**Given exercise**
Within the data that follows, set down exactly the lines from the one containing "Write part 2" through the one containing "chair(-.80, 6.22, -.02)", both ends included.

**Exercise input**
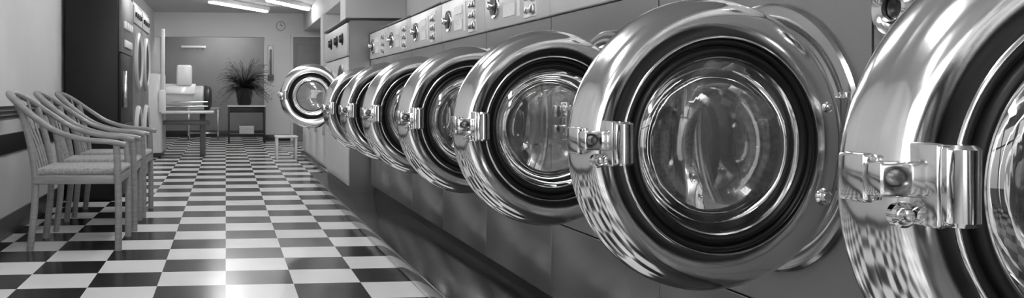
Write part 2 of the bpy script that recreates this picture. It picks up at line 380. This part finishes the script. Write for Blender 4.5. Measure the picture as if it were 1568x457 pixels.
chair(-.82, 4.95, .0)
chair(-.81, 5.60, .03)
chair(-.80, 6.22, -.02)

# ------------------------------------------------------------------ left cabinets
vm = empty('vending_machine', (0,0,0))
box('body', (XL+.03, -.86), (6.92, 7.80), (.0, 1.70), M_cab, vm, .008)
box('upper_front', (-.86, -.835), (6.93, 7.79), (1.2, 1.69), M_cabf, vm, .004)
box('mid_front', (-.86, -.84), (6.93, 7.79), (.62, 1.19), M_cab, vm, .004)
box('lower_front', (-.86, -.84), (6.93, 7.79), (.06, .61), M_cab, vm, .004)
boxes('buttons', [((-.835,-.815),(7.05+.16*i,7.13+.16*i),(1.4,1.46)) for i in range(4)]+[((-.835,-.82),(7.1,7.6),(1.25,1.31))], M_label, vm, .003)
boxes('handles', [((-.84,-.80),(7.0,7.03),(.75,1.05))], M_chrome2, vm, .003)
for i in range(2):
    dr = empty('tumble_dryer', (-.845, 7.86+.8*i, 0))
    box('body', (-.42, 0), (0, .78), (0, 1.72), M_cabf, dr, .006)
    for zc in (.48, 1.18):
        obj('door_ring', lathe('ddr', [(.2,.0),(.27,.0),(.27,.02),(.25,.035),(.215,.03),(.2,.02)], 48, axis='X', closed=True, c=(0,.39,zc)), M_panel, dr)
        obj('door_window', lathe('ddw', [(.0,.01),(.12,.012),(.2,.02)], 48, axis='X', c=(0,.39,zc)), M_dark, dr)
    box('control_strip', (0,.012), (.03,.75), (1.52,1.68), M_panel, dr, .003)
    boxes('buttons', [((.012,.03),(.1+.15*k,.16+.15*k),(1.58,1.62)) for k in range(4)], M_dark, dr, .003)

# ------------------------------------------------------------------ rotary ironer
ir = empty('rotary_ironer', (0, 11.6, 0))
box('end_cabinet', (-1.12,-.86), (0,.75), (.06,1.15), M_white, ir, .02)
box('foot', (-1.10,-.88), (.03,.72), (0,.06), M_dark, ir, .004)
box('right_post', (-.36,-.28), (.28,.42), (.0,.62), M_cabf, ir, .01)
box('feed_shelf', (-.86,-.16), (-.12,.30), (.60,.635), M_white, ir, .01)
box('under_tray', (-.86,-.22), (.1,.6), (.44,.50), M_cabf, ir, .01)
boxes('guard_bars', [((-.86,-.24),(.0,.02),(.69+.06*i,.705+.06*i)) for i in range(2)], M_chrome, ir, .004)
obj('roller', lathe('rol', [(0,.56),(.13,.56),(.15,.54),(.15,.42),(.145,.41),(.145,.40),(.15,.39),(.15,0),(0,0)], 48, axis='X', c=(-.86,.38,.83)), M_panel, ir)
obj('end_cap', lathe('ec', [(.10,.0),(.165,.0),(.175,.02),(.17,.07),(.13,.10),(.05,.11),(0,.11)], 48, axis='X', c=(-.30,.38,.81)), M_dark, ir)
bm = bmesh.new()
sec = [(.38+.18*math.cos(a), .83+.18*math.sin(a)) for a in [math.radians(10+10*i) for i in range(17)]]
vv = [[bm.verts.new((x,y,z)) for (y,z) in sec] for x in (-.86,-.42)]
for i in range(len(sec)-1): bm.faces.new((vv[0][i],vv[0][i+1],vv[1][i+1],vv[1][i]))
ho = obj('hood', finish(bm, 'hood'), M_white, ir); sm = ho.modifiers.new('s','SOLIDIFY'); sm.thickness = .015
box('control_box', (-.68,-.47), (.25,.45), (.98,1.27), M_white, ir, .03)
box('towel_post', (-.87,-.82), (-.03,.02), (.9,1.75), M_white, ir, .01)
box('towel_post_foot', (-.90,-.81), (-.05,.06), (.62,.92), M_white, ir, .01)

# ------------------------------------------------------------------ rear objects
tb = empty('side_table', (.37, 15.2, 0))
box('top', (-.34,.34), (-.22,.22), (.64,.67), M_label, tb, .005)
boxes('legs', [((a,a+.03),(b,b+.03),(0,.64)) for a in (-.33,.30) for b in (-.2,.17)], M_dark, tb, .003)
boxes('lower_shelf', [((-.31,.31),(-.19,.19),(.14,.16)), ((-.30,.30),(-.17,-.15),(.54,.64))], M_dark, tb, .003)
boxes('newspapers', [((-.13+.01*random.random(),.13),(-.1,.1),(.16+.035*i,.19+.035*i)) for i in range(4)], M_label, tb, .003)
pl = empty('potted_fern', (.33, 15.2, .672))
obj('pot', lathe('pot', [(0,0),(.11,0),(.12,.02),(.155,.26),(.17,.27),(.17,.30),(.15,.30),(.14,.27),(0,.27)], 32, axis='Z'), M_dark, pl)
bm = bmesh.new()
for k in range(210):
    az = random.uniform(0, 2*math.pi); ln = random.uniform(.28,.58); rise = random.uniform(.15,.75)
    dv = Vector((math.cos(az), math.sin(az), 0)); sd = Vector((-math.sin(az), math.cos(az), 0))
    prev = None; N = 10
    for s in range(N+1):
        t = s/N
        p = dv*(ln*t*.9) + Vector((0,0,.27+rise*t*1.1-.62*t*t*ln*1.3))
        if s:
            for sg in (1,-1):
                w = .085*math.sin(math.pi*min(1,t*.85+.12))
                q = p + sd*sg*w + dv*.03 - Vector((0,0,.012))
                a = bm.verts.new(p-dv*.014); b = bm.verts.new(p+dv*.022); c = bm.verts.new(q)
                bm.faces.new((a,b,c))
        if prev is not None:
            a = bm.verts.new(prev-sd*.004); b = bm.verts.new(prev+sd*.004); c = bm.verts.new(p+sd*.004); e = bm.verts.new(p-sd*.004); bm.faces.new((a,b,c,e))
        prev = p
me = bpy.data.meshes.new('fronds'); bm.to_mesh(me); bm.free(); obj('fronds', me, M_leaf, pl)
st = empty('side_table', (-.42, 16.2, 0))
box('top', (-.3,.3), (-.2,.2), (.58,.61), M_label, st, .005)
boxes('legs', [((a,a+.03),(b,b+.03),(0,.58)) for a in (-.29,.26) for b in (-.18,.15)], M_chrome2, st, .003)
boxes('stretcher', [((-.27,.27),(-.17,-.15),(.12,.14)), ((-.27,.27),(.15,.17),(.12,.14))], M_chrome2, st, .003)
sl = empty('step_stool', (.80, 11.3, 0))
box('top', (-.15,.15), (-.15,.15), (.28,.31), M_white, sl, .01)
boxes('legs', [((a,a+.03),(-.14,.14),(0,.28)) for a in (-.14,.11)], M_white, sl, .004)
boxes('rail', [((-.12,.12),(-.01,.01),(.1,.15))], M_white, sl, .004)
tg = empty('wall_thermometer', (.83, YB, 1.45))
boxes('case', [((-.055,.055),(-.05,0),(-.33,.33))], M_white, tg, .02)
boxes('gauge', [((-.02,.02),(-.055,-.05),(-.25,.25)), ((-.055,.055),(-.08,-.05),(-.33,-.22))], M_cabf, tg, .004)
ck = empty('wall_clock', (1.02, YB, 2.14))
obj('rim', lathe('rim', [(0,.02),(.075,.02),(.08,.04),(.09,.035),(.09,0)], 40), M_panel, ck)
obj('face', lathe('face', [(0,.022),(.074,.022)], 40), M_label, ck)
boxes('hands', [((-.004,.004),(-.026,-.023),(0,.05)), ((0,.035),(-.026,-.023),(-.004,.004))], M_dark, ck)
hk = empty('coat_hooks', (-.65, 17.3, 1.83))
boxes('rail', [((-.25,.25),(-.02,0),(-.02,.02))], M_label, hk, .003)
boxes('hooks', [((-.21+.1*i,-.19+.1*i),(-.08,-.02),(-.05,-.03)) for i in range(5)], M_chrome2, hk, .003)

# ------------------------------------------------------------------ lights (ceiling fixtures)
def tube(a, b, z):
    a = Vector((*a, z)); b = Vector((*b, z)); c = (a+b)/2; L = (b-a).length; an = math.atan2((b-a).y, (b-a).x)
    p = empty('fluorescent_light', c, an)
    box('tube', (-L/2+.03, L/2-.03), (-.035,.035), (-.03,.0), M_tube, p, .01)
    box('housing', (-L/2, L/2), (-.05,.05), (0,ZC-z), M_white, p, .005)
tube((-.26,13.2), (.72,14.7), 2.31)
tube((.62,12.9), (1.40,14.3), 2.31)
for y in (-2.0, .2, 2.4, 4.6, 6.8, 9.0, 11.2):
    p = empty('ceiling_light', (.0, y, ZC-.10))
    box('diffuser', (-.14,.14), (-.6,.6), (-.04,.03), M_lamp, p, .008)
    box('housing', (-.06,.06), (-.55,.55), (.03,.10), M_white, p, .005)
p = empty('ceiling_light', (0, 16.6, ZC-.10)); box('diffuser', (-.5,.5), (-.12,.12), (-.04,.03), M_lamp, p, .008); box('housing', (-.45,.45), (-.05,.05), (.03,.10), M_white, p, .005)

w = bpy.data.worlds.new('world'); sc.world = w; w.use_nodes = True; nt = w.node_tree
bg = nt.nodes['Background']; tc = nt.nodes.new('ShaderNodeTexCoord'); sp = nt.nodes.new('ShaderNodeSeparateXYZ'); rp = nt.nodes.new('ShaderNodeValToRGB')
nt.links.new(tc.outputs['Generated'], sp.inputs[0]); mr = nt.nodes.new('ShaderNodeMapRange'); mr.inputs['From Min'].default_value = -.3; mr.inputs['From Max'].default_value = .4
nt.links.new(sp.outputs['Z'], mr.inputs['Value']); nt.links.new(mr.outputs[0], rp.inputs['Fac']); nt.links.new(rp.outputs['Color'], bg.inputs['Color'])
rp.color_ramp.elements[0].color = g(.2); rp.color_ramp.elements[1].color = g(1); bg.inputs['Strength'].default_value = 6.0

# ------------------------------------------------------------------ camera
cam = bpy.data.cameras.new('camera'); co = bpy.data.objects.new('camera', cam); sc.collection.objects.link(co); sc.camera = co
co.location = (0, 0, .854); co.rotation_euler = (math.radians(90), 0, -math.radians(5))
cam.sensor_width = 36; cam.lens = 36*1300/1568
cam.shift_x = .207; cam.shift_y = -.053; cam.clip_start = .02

...

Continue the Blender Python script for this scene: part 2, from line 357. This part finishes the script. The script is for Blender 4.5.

**Full response**
Write part 2 of the bpy script that recreates this picture. It picks up at line 380. This part finishes the script. Write for Blender 4.5. Measure the picture as if it were 1568x457 pixels.
chair(-.82, 4.95, .0)
chair(-.81, 5.60, .03)
chair(-.80, 6.22, -.02)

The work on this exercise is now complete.